Here’s one of her poems selected at random:
XVI.
To fight aloud is very brave,
But gallanter, I know,
Who charge within the bosom,
The cavalry of woe.
Who win, and nations do not see,
Who fall, and none observe,
Whose dying eyes no country
Regards with patriot love.
We trust, in plumed procession,
For such the angels go,
Rank after rank, with even feet
And uniforms of snow.
The cavalry of woe — how apt an expression for so many of us on here, moved by the observing of a world so full of unjustified suffering. But we should take heart and continue to work and build.
A. Its the only thing we can do.
and
B. It makes a world of difference to “join in the shout,” as coined by @perennial digression.
But I am joining the shout. Save children, end war, and embrace the pace disarmata e disarmante.

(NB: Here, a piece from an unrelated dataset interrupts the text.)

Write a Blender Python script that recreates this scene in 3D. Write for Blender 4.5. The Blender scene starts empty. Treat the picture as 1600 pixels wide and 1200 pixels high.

I know the cynics will say that words have lost their sting, that the useless posing garnered on these virtual spaces are a product of neurotic grandiosity. And there is of course a sort of misguided grandiosity that accompanies any attempts at communication that reach higher on the scale of needs than food and shelter. But there are more and more people who have reached a point where the burdens carried within need to be let loose, and what better way than to sway our neighbors away from madness or enlighten and sweeten with images of peace and fruitfulness.
That’s what I think, and that’s what I say. Keep building the noosphere envisioned by all because within this space, soldiers of misfortune, are the seeds of future worlds and the hope we all need to believe in, especially in dark times.